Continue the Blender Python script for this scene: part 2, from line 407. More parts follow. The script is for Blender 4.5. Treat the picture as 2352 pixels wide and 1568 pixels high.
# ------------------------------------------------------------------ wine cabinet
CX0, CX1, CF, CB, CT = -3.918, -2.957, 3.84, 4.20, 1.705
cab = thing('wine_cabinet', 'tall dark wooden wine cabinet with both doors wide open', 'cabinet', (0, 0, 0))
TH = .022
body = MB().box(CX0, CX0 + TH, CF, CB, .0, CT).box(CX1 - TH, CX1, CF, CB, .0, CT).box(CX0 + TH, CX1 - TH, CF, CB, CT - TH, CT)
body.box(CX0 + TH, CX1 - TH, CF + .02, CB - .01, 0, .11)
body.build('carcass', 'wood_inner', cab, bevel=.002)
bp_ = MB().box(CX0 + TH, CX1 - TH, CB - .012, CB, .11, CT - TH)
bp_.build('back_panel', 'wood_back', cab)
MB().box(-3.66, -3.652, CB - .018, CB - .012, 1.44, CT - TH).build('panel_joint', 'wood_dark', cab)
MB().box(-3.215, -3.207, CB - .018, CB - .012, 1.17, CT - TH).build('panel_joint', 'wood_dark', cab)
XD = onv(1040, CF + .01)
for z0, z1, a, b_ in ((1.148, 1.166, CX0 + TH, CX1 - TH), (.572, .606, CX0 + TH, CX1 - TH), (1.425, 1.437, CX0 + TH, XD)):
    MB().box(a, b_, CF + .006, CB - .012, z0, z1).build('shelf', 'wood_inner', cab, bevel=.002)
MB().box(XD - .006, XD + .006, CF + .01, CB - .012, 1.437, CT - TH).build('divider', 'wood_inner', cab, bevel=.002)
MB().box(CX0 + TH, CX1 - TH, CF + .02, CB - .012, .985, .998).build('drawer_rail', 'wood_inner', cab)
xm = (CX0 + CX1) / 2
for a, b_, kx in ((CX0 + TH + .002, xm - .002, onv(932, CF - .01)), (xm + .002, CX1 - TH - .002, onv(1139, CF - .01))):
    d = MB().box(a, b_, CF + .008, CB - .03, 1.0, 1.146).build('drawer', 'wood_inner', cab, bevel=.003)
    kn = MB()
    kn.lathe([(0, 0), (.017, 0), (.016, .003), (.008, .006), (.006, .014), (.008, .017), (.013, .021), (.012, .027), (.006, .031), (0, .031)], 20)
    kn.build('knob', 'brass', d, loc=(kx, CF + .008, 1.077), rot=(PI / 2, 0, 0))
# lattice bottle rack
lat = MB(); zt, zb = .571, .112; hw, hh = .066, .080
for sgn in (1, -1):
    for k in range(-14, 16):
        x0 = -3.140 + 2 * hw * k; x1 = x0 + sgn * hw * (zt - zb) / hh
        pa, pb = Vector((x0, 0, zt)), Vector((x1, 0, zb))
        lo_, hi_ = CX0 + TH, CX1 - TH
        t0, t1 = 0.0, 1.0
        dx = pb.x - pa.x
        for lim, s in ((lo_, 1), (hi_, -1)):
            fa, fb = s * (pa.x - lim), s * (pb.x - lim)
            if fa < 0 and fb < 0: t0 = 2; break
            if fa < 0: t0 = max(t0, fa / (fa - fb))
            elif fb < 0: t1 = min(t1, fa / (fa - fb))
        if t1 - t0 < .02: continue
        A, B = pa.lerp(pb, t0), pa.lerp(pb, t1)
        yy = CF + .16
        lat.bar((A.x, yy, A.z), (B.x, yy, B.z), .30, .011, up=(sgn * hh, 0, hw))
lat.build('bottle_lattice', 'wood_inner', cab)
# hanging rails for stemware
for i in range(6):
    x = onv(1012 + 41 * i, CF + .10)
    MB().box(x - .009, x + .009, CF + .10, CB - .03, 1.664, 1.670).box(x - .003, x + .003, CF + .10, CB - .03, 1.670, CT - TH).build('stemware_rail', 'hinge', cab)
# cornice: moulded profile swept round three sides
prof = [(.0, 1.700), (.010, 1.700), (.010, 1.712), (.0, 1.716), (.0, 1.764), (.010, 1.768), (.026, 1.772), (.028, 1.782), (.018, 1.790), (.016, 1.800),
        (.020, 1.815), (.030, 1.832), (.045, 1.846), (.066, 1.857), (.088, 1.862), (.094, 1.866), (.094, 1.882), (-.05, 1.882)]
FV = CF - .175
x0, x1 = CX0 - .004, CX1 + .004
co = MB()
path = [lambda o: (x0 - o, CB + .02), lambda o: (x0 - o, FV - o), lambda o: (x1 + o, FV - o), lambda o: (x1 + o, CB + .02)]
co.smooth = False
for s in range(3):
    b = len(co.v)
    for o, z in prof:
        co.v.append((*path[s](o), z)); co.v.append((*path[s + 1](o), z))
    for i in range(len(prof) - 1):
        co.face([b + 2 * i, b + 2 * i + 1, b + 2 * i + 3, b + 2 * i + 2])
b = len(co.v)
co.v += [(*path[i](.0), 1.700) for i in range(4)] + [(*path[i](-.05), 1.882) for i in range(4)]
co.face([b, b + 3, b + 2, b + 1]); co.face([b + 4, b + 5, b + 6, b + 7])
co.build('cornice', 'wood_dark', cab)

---

**EXERCISE**
Transcribe every line of the data, exactly as it stands.

**TASK RESPONSE**
Continue the Blender Python script for this scene: part 2, from line 407. More parts follow. The script is for Blender 4.5. Treat the picture as 2352 pixels wide and 1568 pixels high.
# ------------------------------------------------------------------ wine cabinet
CX0, CX1, CF, CB, CT = -3.918, -2.957, 3.84, 4.20, 1.705
cab = thing('wine_cabinet', 'tall dark wooden wine cabinet with both doors wide open', 'cabinet', (0, 0, 0))
TH = .022
body = MB().box(CX0, CX0 + TH, CF, CB, .0, CT).box(CX1 - TH, CX1, CF, CB, .0, CT).box(CX0 + TH, CX1 - TH, CF, CB, CT - TH, CT)
body.box(CX0 + TH, CX1 - TH, CF + .02, CB - .01, 0, .11)
body.build('carcass', 'wood_inner', cab, bevel=.002)
bp_ = MB().box(CX0 + TH, CX1 - TH, CB - .012, CB, .11, CT - TH)
bp_.build('back_panel', 'wood_back', cab)
MB().box(-3.66, -3.652, CB - .018, CB - .012, 1.44, CT - TH).build('panel_joint', 'wood_dark', cab)
MB().box(-3.215, -3.207, CB - .018, CB - .012, 1.17, CT - TH).build('panel_joint', 'wood_dark', cab)
XD = onv(1040, CF + .01)
for z0, z1, a, b_ in ((1.148, 1.166, CX0 + TH, CX1 - TH), (.572, .606, CX0 + TH, CX1 - TH), (1.425, 1.437, CX0 + TH, XD)):
    MB().box(a, b_, CF + .006, CB - .012, z0, z1).build('shelf', 'wood_inner', cab, bevel=.002)
MB().box(XD - .006, XD + .006, CF + .01, CB - .012, 1.437, CT - TH).build('divider', 'wood_inner', cab, bevel=.002)
MB().box(CX0 + TH, CX1 - TH, CF + .02, CB - .012, .985, .998).build('drawer_rail', 'wood_inner', cab)
xm = (CX0 + CX1) / 2
for a, b_, kx in ((CX0 + TH + .002, xm - .002, onv(932, CF - .01)), (xm + .002, CX1 - TH - .002, onv(1139, CF - .01))):
    d = MB().box(a, b_, CF + .008, CB - .03, 1.0, 1.146).build('drawer', 'wood_inner', cab, bevel=.003)
    kn = MB()
    kn.lathe([(0, 0), (.017, 0), (.016, .003), (.008, .006), (.006, .014), (.008, .017), (.013, .021), (.012, .027), (.006, .031), (0, .031)], 20)
    kn.build('knob', 'brass', d, loc=(kx, CF + .008, 1.077), rot=(PI / 2, 0, 0))
# lattice bottle rack
lat = MB(); zt, zb = .571, .112; hw, hh = .066, .080
for sgn in (1, -1):
    for k in range(-14, 16):
        x0 = -3.140 + 2 * hw * k; x1 = x0 + sgn * hw * (zt - zb) / hh
        pa, pb = Vector((x0, 0, zt)), Vector((x1, 0, zb))
        lo_, hi_ = CX0 + TH, CX1 - TH
        t0, t1 = 0.0, 1.0
        dx = pb.x - pa.x
        for lim, s in ((lo_, 1), (hi_, -1)):
            fa, fb = s * (pa.x - lim), s * (pb.x - lim)
            if fa < 0 and fb < 0: t0 = 2; break
            if fa < 0: t0 = max(t0, fa / (fa - fb))
            elif fb < 0: t1 = min(t1, fa / (fa - fb))
        if t1 - t0 < .02: continue
        A, B = pa.lerp(pb, t0), pa.lerp(pb, t1)
        yy = CF + .16
        lat.bar((A.x, yy, A.z), (B.x, yy, B.z), .30, .011, up=(sgn * hh, 0, hw))
lat.build('bottle_lattice', 'wood_inner', cab)
# hanging rails for stemware
for i in range(6):
    x = onv(1012 + 41 * i, CF + .10)
    MB().box(x - .009, x + .009, CF + .10, CB - .03, 1.664, 1.670).box(x - .003, x + .003, CF + .10, CB - .03, 1.670, CT - TH).build('stemware_rail', 'hinge', cab)
# cornice: moulded profile swept round three sides
prof = [(.0, 1.700), (.010, 1.700), (.010, 1.712), (.0, 1.716), (.0, 1.764), (.010, 1.768), (.026, 1.772), (.028, 1.782), (.018, 1.790), (.016, 1.800),
        (.020, 1.815), (.030, 1.832), (.045, 1.846), (.066, 1.857), (.088, 1.862), (.094, 1.866), (.094, 1.882), (-.05, 1.882)]
FV = CF - .175
x0, x1 = CX0 - .004, CX1 + .004
co = MB()
path = [lambda o: (x0 - o, CB + .02), lambda o: (x0 - o, FV - o), lambda o: (x1 + o, FV - o), lambda o: (x1 + o, CB + .02)]
co.smooth = False
for s in range(3):
    b = len(co.v)
    for o, z in prof:
        co.v.append((*path[s](o), z)); co.v.append((*path[s + 1](o), z))
    for i in range(len(prof) - 1):
        co.face([b + 2 * i, b + 2 * i + 1, b + 2 * i + 3, b + 2 * i + 2])
b = len(co.v)
co.v += [(*path[i](.0), 1.700) for i in range(4)] + [(*path[i](-.05), 1.882) for i in range(4)]
co.face([b, b + 3, b + 2, b + 1]); co.face([b + 4, b + 5, b + 6, b + 7])
co.build('cornice', 'wood_dark', cab)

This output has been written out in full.